Das Jugendwort des Jahres 2024 wurde also gesprochen: „Aura“ soll es sein, doch ähnlich wie „Karma“ wird es in keinem esoterischen Zusammenhang mehr verwendet. Es passt wohl eher in die neudeutsche Reihe charakteristischer Attribute wie „Rizz“ für ‚Charisma‘ und zum „Swag“ eines „Ehrenmannes“ :
So scheint hier „Aura“ eine besondere, aber nur schwer in Worte zu fassende Eigenschaft zu sein, die jemanden oder etwas irgendwie faszinierend erscheinen lässt. Ältere Bezeichnungen dafür sind Mehrwortausdrücke wie „Je-ne-sais-quoi“ oder „das gewisse Etwas“ , zwischen dem kurzen, englischen „Sexappeal“ und dem knappen, Seinfeld-lettischen: „Kavorka!“ Eigentlich wie alle Jugendwörter wird auch dieses mitunter gern ironisch oder mit einem spöttischen Unterton verwendet; so existiert zum Beispiel sowohl die „Mini-Aura“, als auch eine „Minus-Aura“.
Das 2008 ins Leben gerufene [unter Sprach-Schlauberger:innen bekannt als] „Jug[Endwort des Jahres]“ wird seit 2020 von keiner ⇥langenscheidt’schen Jury mehr vergeben, sondern kann von allen, die sich im Teenager-Alter befinden, frei gewählt werden. So ist es zwar näher an der tatsächlichen Umgangssprache dran, doch ist es eben auch nur eine Beliebigkeit des jugendlichen Übermuts, bestenfalls ein sturmgedrängtes Amuse-Bouche auf der Speisekarte der Sprache, vor dem Hauptgang – dem offiziellen „Wort des Jahres“ – und dem Nachschlag weiterer Wortlisten, wie das „Unwort des Jahres“ etc.usw.

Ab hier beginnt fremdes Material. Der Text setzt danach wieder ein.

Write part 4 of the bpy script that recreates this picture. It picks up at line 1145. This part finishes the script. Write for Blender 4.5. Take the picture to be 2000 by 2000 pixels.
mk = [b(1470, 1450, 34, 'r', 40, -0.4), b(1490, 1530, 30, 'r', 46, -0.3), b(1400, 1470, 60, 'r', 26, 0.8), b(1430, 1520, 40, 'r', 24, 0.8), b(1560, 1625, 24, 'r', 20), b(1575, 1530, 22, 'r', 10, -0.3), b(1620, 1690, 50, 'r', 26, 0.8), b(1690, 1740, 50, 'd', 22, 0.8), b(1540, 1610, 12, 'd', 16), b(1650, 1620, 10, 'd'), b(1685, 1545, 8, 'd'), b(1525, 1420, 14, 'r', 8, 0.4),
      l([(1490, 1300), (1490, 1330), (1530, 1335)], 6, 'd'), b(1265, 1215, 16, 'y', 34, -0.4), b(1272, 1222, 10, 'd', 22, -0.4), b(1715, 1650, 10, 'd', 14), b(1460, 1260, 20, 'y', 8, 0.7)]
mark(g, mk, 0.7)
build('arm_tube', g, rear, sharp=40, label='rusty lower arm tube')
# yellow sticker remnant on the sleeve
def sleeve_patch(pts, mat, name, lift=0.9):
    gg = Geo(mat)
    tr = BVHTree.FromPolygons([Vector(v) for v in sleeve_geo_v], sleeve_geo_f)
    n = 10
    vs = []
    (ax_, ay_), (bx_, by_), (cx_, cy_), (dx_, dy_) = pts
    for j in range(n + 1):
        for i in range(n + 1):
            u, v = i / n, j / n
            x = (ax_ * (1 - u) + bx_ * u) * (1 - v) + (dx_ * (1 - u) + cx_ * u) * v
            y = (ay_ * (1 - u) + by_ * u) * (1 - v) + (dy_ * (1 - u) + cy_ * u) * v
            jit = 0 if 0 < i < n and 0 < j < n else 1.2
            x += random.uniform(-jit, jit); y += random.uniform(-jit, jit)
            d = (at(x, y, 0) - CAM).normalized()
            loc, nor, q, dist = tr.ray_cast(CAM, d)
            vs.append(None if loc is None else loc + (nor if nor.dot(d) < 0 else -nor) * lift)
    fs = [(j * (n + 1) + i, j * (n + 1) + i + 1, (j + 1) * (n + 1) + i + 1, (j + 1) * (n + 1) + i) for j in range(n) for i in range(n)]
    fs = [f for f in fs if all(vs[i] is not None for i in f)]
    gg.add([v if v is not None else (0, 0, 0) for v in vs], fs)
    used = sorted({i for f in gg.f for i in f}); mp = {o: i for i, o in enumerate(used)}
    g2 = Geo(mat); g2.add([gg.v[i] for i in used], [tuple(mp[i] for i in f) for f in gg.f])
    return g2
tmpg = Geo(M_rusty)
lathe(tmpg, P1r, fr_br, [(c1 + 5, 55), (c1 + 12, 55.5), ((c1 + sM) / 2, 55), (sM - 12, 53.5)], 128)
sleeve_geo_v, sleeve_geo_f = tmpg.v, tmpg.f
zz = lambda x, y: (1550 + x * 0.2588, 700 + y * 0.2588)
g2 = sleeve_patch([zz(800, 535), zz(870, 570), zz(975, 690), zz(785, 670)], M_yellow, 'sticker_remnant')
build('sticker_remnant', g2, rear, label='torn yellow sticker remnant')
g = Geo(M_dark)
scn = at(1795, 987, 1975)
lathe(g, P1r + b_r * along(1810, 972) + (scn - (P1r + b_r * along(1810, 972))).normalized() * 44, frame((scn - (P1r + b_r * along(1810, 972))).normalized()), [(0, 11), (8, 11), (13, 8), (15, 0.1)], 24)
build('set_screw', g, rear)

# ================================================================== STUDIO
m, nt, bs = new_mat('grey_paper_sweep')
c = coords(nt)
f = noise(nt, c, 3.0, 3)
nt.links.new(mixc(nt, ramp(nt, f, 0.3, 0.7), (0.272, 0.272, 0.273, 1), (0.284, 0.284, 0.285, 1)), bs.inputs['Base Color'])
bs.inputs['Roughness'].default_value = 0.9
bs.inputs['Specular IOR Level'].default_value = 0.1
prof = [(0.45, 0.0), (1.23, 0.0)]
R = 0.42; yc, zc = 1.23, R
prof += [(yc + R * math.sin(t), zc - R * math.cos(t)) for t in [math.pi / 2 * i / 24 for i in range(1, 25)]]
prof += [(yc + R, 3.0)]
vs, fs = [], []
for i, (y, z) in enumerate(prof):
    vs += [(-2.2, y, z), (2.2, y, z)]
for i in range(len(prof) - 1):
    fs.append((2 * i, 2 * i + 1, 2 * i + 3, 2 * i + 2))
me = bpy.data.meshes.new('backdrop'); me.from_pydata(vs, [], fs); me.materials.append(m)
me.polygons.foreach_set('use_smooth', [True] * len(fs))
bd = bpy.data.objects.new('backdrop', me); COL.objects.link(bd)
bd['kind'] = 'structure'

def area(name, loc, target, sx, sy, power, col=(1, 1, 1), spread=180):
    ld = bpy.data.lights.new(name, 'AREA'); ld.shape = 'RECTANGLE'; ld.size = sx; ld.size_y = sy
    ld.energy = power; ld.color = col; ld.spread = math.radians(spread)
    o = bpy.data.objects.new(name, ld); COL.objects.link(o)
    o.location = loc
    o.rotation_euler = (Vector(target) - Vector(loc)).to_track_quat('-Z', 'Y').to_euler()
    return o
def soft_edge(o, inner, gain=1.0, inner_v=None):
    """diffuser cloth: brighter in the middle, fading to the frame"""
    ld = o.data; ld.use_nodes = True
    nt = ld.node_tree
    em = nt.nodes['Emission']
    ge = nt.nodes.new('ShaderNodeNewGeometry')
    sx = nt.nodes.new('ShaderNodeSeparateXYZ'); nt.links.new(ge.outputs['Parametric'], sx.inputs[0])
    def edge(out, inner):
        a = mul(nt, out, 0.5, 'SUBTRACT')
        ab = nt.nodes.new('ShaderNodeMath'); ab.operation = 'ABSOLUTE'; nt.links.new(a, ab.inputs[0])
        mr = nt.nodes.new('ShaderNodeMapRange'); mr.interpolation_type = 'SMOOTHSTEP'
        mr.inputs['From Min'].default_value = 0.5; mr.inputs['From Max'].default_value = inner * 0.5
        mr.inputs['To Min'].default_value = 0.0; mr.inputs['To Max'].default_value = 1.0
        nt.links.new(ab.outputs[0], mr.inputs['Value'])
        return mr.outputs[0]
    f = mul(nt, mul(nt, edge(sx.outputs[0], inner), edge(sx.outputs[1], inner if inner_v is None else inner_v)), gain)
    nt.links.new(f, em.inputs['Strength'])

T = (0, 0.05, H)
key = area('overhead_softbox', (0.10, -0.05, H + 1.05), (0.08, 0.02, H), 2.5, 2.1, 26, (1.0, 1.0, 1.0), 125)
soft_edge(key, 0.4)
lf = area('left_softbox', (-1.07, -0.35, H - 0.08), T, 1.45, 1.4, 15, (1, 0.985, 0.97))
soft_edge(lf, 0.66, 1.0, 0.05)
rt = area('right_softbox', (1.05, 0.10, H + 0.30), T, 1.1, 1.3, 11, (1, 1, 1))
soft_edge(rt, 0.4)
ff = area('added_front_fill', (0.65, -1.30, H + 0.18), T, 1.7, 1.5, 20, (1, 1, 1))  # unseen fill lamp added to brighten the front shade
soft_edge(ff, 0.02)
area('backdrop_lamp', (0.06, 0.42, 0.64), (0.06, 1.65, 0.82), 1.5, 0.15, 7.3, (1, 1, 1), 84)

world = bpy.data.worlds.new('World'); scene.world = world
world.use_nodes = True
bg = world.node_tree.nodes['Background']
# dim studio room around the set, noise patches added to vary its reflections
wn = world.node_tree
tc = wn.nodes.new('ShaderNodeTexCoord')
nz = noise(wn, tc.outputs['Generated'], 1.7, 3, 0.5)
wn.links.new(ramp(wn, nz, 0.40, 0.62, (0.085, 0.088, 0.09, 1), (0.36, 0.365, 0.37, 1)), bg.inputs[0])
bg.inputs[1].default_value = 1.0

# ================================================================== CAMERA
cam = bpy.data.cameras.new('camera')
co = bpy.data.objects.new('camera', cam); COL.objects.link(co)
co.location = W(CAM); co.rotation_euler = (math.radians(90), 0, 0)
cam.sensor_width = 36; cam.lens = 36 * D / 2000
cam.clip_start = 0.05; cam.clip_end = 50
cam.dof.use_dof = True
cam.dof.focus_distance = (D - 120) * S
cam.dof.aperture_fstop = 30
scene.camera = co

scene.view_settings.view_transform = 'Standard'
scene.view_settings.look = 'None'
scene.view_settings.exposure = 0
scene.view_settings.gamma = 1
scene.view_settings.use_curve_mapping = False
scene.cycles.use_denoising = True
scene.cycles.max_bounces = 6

Ich würde daraus nicht ableiten, dass die Jugend tatsächlich so spricht:
Lutz Kuntzsch
„Das Ganze ist ein Sprachspiel.“
⇥Gesellschaft für deutsche Sprache e.V.
Man kann ja auch schlecht zu jedem Teenie-Ausdruck einen #poetischen Gedanken fassen. Vielleicht gerade deshalb gefiel mir das Jugendwort 2023 „Goofy“ etwa für einen „Lauch“ als unbeholfenen Lulatsch oder ungelenken Trampel. Als „doof, komisch“ steht der Begriff „goofy“ ebenso für eine Fußstellung auf dem Surfbrett oder Snowboard, die mit dem rechten Bein vorne wesentlich tölpelhafter aussieht. Selbstredend führt auch hier die Bedeutung auf ⇥Walt Disneys Comicfigur von 1932 zurück, die besonders auffällt durch ihre alberne Verhaltensweise als „Tollpatsch“ .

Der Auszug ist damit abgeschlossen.